Short exercise: Only the lines from the start of the material through the line containing "SC.camera = cam" are to be extracted, exactly as they appear.
─── Collected material
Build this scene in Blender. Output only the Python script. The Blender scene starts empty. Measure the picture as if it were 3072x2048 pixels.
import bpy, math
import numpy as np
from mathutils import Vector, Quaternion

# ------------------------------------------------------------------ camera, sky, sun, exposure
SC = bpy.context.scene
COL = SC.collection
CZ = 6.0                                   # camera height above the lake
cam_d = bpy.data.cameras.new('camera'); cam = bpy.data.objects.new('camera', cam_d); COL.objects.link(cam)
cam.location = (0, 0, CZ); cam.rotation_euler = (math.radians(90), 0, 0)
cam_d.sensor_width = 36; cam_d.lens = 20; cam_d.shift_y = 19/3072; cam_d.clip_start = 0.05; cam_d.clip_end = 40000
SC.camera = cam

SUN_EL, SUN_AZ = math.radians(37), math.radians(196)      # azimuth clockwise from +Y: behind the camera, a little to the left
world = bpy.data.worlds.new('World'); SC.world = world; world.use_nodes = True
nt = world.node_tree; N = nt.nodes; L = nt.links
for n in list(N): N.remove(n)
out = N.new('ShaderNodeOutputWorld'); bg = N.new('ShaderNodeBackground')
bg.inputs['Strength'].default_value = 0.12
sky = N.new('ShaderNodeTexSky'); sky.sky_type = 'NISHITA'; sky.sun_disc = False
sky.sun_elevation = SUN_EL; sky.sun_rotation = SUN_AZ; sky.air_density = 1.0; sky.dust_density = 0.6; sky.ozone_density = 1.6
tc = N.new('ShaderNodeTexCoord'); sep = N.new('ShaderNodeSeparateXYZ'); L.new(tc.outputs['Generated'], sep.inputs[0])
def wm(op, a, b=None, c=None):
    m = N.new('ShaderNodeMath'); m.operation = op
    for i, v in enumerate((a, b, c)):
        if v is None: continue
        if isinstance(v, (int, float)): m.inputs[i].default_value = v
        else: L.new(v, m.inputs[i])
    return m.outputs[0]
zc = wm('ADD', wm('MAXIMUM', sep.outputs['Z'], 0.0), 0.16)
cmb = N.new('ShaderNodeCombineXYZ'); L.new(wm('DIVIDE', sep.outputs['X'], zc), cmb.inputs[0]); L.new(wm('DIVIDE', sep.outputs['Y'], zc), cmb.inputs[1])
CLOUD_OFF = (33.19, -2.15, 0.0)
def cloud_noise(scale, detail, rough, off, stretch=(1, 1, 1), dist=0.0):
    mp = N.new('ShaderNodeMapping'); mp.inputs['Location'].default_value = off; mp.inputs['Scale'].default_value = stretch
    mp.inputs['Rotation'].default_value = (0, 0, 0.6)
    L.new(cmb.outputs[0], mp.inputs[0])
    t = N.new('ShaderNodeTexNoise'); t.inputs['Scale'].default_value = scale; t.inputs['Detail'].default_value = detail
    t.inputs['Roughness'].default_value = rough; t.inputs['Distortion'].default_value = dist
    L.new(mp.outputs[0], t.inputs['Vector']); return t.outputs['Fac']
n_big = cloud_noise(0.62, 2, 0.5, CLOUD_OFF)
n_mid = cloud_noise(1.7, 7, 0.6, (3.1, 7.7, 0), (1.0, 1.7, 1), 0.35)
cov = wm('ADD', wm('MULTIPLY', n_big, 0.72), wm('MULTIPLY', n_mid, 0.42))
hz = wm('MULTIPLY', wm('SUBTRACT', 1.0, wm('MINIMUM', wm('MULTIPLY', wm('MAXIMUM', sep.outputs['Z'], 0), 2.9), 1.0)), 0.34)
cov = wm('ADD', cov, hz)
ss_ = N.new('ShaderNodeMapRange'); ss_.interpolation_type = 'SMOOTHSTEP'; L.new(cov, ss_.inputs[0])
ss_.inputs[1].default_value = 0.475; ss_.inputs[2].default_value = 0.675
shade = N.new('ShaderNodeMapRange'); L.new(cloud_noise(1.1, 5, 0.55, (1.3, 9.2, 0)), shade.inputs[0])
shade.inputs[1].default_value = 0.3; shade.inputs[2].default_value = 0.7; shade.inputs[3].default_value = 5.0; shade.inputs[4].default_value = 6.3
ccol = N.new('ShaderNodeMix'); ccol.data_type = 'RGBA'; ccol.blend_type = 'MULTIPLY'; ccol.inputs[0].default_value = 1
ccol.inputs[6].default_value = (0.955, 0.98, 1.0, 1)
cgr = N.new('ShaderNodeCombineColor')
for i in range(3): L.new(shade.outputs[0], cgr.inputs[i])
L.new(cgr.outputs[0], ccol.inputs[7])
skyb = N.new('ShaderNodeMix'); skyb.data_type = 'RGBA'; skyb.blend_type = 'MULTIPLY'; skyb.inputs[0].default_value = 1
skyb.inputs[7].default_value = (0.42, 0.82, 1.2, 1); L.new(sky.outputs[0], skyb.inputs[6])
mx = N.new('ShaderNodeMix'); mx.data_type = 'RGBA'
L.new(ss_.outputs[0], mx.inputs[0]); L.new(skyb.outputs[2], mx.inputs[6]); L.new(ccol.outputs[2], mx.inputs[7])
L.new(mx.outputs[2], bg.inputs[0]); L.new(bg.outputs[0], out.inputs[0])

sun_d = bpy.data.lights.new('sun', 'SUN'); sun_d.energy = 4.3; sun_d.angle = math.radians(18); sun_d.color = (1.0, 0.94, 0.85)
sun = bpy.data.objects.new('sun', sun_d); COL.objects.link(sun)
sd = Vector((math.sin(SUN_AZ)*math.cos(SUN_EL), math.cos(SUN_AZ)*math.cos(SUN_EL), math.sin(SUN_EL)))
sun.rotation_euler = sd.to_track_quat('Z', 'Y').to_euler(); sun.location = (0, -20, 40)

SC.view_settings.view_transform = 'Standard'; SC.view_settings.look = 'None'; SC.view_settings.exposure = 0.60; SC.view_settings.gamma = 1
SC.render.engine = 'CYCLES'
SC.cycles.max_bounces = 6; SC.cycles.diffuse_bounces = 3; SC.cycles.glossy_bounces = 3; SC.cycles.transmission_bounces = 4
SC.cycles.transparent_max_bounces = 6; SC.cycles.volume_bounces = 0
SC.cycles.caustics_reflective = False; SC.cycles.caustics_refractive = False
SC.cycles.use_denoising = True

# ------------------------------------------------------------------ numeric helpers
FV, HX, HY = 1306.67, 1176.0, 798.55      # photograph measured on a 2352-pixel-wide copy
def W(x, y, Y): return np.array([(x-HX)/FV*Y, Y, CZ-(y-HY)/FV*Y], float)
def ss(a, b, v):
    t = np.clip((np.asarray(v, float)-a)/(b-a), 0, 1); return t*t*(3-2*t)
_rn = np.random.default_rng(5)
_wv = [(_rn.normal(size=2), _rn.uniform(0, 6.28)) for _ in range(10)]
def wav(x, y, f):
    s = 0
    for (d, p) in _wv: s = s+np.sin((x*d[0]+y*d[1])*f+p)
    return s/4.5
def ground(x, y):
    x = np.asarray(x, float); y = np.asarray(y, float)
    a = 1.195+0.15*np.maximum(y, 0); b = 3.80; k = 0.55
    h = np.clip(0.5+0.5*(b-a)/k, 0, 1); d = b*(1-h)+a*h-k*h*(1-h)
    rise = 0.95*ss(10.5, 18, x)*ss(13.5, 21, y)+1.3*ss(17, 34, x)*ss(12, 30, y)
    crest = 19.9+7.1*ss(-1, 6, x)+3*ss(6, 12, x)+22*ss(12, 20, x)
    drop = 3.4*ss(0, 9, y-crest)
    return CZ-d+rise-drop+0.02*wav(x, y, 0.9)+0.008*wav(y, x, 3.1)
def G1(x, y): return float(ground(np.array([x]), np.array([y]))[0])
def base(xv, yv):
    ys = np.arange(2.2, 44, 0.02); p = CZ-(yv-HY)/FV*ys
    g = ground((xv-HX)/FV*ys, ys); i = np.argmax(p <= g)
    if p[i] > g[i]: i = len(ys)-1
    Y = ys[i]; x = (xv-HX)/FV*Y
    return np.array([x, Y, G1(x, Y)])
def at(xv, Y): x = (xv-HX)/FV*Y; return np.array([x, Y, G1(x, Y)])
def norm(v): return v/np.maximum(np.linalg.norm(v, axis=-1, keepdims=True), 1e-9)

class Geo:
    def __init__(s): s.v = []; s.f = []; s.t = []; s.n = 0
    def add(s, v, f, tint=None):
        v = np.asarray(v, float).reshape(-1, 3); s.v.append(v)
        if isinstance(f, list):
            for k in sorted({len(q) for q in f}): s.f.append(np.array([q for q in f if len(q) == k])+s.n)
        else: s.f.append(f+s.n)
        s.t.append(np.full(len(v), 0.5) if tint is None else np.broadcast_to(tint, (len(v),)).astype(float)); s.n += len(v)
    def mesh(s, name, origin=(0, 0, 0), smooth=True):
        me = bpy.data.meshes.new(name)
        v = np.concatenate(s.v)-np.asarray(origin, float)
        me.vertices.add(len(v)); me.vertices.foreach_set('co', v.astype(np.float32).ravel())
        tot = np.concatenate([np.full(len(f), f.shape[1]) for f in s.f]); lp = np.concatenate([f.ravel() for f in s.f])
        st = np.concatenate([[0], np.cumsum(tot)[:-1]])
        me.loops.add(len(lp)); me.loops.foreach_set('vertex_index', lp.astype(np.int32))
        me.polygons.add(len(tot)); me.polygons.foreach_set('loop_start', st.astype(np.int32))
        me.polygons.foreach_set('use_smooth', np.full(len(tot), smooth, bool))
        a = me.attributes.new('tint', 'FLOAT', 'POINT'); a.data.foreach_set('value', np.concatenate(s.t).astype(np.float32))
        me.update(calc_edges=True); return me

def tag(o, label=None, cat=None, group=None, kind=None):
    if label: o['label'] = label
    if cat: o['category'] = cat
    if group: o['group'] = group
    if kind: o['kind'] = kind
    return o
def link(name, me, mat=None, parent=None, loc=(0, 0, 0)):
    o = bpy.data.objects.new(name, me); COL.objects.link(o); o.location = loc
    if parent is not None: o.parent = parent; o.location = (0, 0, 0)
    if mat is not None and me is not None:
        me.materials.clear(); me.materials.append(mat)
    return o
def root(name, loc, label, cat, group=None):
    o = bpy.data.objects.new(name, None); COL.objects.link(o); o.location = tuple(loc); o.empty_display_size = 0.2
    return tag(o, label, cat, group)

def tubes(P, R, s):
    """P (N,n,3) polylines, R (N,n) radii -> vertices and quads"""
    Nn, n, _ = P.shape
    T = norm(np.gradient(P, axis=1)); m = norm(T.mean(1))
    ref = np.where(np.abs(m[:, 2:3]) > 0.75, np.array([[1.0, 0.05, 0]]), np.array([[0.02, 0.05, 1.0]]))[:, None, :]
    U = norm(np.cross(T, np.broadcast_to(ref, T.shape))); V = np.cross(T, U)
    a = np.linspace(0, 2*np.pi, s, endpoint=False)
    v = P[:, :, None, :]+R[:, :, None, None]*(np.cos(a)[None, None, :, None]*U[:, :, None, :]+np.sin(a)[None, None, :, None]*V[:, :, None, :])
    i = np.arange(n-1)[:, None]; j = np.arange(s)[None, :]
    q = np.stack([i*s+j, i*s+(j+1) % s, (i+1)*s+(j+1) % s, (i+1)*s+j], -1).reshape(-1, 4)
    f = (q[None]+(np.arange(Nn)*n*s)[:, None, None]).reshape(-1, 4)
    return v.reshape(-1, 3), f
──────
Response:
Build this scene in Blender. Output only the Python script. The Blender scene starts empty. Measure the picture as if it were 3072x2048 pixels.
import bpy, math
import numpy as np
from mathutils import Vector, Quaternion

# ------------------------------------------------------------------ camera, sky, sun, exposure
SC = bpy.context.scene
COL = SC.collection
CZ = 6.0                                   # camera height above the lake
cam_d = bpy.data.cameras.new('camera'); cam = bpy.data.objects.new('camera', cam_d); COL.objects.link(cam)
cam.location = (0, 0, CZ); cam.rotation_euler = (math.radians(90), 0, 0)
cam_d.sensor_width = 36; cam_d.lens = 20; cam_d.shift_y = 19/3072; cam_d.clip_start = 0.05; cam_d.clip_end = 40000
SC.camera = cam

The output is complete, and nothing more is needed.